AVS 47th International Symposium
    Surface Science Monday Sessions
       Session SS1-MoM

Paper SS1-MoM5
Reactivity of Carbonate and Chemisorption of Carbon Dioxide on Ag(110):A Combined STM, LEED, and TPRS Study

Monday, October 2, 2000, 9:40 am, Room 208

Session: Atomic-Scale Studies of Model Catalysts
Presenter: R.J. Madix, Stanford University
Authors: X.-C. Guo, Stanford University
R.J. Madix, Stanford University
Correspondent: Click to Email
Twenty years have passed since we first indentified the surface carbonate species formed by the reaction of carbon dioxide with preadsorbed oxygen on Ag(110) by isotope-labeled TPRS (temperature programmed reaction spectroscopy) studies. In the intervening years the same system has been extensively investigated by many groups with various surface techniques including LEED, HREELS, XPS, UPS, NEXAFS, and STM. The carbonate species was confirmed and a bonding configuration proposed. However the stoichiometry of this basic reaction has recently come into question as a result of STM studies by three independent research groups - each believing to image the carbonate structure on Ag(110). Here we present new results of a combined STM, LEED, and TPRS study in this laboratory.
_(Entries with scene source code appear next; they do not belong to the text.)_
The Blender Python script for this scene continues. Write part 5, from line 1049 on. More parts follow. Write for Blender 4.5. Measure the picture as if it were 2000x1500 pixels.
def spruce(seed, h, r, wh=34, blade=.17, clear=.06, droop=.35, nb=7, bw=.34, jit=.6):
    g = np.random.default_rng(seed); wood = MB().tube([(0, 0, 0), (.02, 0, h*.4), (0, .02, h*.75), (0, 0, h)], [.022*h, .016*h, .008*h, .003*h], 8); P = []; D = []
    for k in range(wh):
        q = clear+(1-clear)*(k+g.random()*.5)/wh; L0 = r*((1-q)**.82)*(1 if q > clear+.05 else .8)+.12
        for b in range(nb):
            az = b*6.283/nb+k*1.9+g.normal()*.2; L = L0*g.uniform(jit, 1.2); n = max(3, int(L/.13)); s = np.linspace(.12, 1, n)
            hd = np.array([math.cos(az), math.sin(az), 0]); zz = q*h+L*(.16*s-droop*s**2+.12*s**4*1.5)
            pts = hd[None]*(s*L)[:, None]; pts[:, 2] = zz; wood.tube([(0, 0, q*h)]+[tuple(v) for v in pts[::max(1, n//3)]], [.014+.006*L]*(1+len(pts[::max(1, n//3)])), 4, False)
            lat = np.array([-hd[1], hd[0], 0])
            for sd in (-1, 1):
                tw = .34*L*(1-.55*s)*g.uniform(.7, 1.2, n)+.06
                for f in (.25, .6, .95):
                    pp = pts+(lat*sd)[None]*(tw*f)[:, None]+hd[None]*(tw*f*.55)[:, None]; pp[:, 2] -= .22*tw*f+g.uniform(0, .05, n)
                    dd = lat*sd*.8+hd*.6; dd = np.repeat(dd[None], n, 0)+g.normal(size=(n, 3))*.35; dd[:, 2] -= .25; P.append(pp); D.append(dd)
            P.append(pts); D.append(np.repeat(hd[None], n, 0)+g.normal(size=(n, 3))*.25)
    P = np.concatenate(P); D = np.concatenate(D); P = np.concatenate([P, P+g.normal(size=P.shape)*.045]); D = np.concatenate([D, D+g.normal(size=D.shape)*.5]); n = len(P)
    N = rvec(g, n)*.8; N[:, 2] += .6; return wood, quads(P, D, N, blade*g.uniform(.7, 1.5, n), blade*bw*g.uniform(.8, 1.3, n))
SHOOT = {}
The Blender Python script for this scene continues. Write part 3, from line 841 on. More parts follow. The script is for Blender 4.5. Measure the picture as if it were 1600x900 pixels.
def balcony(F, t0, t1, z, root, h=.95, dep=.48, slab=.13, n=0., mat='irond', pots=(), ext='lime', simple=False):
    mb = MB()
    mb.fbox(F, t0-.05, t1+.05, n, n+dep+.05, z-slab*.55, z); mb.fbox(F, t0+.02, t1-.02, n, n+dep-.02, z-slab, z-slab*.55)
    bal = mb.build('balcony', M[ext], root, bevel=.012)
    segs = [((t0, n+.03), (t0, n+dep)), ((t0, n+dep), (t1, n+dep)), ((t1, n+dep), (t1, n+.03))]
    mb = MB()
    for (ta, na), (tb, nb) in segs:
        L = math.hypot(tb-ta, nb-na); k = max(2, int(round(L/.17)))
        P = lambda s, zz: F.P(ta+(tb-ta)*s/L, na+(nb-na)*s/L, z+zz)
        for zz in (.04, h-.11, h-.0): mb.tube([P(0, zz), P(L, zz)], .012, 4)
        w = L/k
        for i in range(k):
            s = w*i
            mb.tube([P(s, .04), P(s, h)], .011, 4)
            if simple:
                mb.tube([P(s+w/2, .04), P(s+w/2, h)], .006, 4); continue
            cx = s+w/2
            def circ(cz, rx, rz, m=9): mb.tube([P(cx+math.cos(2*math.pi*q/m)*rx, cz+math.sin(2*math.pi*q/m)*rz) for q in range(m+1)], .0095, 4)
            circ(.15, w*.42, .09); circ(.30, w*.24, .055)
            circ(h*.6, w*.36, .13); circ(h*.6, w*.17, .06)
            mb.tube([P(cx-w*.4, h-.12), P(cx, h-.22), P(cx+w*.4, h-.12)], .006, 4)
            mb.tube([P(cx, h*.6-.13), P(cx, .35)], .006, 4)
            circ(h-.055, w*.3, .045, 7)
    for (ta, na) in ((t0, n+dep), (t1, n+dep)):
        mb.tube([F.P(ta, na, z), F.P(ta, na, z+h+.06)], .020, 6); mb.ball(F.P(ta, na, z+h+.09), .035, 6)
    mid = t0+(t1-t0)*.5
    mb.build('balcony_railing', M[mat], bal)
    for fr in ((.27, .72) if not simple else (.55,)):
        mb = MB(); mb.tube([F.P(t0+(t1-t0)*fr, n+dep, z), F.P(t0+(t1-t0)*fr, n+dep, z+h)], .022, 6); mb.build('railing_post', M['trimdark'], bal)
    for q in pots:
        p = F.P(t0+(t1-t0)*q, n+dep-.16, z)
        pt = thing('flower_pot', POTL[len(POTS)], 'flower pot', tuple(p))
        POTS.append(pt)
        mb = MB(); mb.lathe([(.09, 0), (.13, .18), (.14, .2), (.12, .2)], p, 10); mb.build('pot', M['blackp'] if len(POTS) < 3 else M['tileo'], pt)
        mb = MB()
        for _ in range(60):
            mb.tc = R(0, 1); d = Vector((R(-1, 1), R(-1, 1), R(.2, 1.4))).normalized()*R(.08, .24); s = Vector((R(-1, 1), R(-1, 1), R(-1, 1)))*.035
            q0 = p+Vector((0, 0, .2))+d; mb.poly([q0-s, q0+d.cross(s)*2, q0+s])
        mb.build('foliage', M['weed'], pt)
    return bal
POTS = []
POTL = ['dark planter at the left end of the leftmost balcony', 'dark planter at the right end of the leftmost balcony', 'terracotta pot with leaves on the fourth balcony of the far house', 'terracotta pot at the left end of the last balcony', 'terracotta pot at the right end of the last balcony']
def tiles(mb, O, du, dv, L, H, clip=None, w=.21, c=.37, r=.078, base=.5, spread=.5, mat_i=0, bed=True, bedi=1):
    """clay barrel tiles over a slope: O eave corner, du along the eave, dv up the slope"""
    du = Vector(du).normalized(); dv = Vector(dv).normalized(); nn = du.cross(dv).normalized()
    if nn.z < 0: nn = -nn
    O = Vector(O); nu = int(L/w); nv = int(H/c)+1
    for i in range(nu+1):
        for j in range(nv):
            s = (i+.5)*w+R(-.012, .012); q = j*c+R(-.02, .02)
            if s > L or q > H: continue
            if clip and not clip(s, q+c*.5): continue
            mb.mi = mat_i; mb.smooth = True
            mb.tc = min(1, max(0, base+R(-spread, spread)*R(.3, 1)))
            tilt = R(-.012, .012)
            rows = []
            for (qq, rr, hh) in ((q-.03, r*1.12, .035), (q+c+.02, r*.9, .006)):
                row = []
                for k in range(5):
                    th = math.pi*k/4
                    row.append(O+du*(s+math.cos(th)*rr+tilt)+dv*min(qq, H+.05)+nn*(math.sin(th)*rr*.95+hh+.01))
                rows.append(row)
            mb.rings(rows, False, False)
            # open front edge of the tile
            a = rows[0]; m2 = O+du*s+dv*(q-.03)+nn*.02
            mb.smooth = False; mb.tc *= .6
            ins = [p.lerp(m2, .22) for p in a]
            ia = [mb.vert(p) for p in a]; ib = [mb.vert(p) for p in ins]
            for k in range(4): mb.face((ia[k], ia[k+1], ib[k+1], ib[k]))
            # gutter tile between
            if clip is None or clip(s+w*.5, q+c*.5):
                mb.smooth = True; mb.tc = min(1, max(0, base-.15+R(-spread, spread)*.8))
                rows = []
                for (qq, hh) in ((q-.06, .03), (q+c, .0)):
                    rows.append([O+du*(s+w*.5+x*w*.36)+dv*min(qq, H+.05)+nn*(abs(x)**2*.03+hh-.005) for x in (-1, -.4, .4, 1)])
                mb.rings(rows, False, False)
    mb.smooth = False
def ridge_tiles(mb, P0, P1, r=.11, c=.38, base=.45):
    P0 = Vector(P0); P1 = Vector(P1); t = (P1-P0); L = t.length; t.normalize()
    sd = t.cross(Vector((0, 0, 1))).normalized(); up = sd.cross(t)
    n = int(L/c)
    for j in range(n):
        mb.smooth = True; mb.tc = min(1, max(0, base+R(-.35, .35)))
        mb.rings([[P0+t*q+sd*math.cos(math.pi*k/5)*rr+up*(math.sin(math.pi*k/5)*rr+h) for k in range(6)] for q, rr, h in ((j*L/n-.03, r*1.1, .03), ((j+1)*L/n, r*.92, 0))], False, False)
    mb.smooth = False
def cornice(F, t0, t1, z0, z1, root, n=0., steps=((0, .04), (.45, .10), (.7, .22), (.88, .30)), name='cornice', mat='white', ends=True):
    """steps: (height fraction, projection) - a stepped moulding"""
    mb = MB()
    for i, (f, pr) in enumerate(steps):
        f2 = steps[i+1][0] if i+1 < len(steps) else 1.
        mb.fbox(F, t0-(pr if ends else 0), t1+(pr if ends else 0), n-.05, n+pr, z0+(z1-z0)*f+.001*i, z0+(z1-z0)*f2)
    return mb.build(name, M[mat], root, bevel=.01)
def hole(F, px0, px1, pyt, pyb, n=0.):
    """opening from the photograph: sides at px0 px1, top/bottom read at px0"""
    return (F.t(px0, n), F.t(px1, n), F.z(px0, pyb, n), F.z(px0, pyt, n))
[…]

Carbonate is shown to form at modest exposures of preadsorbed oxygen to carbon dioxide, and its structure is readily imaged. However, a high reactivity of the carbonate toward CO is observed, which leads to a stable chemisorbed state of CO2 chemisorption on a Ag(110)-(1x2) reconstructed surface, in dramatic contrast to the weakly adsorbed physisorbed state of CO2 on Ag(110)-(1x1). Thus high exposures of preadsorbed oxygen to carbon dioxide in ultrahigh vacuum are expected to lead to the formation of this species, since one expects there to be a background CO partial pressure accompanying the carbon dioxide dose. Indeed we have duplicated this result with high CO2 exposures. The STM images of the chemisorbed CO2 we obtain agree precisely with those previously attributed to carbonate by other groups, and they are distinctly different from those of carbonate. The carbonate species was correctly imaged with STM and its formation was followed in situ at 300 K. We also report here on the structure and surface mobility of the chemisorbed CO2 species.